In 2007, Mbeki's bid for leadership of the party was challenged by Jacob Zuma, the former deputy president whom he had dismissed in 2005 amid charges of corruption; the next year Zuma also stood trial for an unrelated charge of rape. He was acquitted of rape in May 2006, and the corruption charges were dropped later that year. Despite repeated allegations of wrongdoing—which his supporters claimed were politically motivated—Zuma remained a popular figure within the ANC and, in what was one of the most contentious leadership battles in the party’s history, was selected over Mbeki in December 2007 to be party president.
The new President of South Africa, Jacob Zuma, had close ties to the South African Communist Party and to the Congress of South African Trade Unions. Although both organizations had long been allies of the ANC, there was growing concern among many ANC members that those groups were exerting too much influence on the ANC under Zuma’s leadership.
In the 2014 elections the ANC’s status as the governing party was secured for another five years when the party won about 62 percent of the national vote. The ANC saw its worst performance yet in the 2016 municipal elections. It lost control of key urban areas and, for the first time since the ANC took power in 1994, won less than 60 percent of the total vote. The party’s loss of support was widely attributed to the electorate’s dissatisfaction with how the ANC-led governments at the municipal and national levels were handling the economy and delivery of services, as well as frustration with the persistent corruption and scandals associated with Zuma and the ANC.
The ANC pressured Zuma to step down and, somewhat defiantly, offered his resignation. He was succeeded as president of the country by Cyril Ramaphosa in 2018.
President Cyril Ramaphosa has said that the interpretation of section 25 of the Constitution which relates to land expropriation must be sped up.

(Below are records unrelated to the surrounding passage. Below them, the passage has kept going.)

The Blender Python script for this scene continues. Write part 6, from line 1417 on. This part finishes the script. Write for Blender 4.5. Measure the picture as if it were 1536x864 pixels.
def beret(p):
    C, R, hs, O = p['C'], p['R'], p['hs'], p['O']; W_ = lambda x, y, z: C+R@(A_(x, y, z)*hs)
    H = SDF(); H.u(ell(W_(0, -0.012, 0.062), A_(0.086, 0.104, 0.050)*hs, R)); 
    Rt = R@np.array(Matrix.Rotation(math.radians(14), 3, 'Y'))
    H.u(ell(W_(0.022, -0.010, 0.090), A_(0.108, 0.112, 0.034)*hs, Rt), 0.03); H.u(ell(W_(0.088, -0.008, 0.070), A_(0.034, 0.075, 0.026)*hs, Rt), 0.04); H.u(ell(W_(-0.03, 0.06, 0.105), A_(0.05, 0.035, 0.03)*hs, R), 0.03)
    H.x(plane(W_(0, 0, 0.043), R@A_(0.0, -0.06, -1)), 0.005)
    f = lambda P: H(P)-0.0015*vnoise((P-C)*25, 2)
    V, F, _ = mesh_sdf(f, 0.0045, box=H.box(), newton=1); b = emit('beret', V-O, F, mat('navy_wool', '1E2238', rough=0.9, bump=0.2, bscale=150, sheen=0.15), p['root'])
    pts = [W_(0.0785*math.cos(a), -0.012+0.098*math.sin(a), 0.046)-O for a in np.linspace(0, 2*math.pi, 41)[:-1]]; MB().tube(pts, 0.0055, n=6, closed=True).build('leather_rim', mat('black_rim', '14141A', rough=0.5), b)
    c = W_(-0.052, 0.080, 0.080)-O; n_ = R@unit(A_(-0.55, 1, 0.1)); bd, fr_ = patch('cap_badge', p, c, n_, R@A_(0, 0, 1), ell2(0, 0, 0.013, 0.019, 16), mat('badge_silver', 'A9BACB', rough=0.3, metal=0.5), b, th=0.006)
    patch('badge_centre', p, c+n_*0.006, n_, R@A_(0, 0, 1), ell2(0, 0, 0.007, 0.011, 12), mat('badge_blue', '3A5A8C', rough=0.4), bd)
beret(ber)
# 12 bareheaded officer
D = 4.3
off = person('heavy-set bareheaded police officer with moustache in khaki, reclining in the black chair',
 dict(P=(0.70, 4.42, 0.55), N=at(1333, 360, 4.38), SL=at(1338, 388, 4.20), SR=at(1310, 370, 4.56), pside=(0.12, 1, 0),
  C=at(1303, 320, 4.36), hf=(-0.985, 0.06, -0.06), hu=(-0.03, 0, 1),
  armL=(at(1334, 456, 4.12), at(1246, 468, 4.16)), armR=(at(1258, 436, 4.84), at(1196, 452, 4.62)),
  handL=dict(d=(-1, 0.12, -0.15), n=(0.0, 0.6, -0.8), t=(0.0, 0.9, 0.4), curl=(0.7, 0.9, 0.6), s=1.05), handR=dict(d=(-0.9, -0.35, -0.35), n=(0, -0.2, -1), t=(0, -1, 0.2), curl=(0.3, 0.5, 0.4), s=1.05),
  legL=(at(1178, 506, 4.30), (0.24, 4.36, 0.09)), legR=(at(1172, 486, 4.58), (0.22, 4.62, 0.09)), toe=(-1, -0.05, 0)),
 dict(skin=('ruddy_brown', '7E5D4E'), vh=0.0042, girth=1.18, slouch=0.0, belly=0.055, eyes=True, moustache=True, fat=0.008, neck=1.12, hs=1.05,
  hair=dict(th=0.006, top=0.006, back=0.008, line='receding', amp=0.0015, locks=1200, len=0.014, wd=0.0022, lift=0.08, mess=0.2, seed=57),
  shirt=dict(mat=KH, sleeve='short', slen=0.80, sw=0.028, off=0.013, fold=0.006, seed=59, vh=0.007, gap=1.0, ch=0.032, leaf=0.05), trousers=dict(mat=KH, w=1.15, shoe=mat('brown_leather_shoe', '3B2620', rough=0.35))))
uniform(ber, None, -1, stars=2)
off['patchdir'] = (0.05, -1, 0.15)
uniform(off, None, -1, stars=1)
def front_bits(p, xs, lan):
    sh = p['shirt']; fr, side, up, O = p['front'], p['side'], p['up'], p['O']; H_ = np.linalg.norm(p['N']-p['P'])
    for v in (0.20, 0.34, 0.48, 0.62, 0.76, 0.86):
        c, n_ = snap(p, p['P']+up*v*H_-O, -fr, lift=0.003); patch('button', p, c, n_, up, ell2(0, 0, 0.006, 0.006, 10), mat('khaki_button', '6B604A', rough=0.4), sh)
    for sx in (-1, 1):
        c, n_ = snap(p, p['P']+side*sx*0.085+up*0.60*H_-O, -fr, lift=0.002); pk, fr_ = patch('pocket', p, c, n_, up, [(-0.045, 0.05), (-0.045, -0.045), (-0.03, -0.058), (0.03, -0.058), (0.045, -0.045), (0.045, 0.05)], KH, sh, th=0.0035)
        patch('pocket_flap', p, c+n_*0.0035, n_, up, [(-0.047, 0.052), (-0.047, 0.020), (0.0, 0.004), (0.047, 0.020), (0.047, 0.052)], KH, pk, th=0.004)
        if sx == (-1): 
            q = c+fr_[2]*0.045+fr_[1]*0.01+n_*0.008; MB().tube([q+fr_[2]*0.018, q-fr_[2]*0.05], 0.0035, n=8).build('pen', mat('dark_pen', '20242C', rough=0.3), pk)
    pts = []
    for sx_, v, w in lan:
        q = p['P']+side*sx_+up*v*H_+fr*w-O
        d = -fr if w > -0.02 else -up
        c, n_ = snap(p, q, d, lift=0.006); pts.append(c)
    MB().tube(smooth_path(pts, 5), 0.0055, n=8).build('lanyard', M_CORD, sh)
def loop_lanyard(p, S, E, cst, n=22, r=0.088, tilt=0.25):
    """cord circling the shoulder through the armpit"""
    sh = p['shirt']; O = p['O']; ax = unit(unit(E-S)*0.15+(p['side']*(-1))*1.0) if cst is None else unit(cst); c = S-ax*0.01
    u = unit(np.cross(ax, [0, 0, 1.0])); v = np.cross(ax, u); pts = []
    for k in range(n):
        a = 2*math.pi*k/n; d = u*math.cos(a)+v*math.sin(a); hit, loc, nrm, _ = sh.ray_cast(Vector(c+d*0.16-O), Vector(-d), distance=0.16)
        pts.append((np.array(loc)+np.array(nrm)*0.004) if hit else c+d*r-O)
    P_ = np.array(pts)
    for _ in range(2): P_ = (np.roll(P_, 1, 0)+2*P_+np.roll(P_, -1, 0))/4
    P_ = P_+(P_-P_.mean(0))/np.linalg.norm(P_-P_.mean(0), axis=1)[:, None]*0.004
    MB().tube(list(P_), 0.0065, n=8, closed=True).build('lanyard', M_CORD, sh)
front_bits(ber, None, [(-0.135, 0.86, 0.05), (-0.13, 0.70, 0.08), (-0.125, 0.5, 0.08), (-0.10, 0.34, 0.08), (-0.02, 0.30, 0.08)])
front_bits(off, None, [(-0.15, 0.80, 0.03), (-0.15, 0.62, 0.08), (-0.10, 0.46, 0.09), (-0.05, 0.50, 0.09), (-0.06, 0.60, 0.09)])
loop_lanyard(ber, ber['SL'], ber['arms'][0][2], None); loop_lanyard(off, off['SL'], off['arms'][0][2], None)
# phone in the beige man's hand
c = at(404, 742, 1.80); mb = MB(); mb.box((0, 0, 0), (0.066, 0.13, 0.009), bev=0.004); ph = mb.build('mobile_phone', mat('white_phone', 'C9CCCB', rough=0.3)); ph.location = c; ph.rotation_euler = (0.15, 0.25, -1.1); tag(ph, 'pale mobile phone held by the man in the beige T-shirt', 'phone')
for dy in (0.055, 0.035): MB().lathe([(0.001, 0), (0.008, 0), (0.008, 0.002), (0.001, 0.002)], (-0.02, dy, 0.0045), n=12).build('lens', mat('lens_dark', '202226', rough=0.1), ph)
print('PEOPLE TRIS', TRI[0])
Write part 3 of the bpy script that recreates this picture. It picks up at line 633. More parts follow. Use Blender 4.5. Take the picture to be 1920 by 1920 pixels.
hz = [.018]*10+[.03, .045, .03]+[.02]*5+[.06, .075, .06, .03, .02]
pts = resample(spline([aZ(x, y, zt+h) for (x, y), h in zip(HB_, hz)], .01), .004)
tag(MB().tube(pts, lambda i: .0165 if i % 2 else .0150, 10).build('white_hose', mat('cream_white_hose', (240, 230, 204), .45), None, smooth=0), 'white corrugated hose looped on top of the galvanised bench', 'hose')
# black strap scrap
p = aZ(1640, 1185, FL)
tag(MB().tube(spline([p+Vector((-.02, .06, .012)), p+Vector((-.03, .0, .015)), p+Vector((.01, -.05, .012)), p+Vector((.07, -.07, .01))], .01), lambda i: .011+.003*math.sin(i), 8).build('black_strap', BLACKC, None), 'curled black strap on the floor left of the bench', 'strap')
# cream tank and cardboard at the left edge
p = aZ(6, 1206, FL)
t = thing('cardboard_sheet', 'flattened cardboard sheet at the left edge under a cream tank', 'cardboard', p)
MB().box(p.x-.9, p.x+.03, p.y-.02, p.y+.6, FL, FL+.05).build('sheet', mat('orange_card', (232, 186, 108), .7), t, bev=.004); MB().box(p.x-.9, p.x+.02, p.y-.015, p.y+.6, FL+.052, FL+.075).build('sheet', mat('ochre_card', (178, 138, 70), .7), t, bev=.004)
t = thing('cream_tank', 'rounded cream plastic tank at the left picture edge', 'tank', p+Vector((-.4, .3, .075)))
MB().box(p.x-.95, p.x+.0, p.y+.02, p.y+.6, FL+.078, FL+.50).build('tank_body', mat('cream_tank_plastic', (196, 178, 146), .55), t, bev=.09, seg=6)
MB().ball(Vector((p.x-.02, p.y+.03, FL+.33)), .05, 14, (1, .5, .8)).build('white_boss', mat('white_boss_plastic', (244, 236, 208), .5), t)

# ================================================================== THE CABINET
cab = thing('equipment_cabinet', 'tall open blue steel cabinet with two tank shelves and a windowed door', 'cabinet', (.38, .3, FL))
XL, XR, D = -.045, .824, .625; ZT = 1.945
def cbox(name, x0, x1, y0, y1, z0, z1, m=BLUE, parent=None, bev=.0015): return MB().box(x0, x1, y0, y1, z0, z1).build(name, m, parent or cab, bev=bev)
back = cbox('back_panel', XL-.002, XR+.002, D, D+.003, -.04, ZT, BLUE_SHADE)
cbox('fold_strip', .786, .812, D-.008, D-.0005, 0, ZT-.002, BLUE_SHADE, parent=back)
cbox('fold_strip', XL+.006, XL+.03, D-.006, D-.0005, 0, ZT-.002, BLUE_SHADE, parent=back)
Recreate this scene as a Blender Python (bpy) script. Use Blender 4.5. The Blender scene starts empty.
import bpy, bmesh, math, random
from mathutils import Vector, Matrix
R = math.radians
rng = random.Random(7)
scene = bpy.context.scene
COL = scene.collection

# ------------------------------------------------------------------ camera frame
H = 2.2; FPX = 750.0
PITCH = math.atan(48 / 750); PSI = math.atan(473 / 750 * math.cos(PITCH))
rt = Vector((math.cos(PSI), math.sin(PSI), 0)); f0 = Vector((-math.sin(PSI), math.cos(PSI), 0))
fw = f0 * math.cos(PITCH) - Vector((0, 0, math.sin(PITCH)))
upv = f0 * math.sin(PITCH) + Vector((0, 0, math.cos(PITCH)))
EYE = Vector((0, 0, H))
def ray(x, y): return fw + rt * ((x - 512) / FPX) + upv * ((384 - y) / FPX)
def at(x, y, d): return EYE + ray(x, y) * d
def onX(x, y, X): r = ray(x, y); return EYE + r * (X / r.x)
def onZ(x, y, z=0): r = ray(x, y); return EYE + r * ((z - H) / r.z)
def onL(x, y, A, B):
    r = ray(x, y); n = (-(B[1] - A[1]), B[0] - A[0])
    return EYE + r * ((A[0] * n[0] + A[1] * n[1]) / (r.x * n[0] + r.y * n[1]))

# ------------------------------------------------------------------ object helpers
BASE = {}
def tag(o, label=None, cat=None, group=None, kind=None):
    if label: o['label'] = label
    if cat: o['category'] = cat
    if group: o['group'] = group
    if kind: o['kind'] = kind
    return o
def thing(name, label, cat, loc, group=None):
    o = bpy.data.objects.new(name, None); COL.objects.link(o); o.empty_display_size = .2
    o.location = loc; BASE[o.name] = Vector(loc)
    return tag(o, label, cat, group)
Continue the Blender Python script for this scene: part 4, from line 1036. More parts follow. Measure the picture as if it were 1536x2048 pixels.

In other words, "We need to quickly steal white people's farmland and give it to black people, so that black people will vote to keep me in office longer, in spite of our party's failure and the horrific economic decline in South Africa, so that's why I'm really doing this." Good luck with that:
"Through accelerated land redistribution, and with the necessary support from the state, more and more black farmers will emerge, unlocking the economic potential both of land and of people."
What do I think of Mandela? I think he was a spoiled rich kid with good intentions. Frustrated that he failed, he launched a violent arm and lost control. He unleashed hell on South Africa and then he died. He destroyed a nation rather than saved it. This is what happens when activists and community organizers, with no common sense or economic savvy, are put in charge. People starve. Millions die.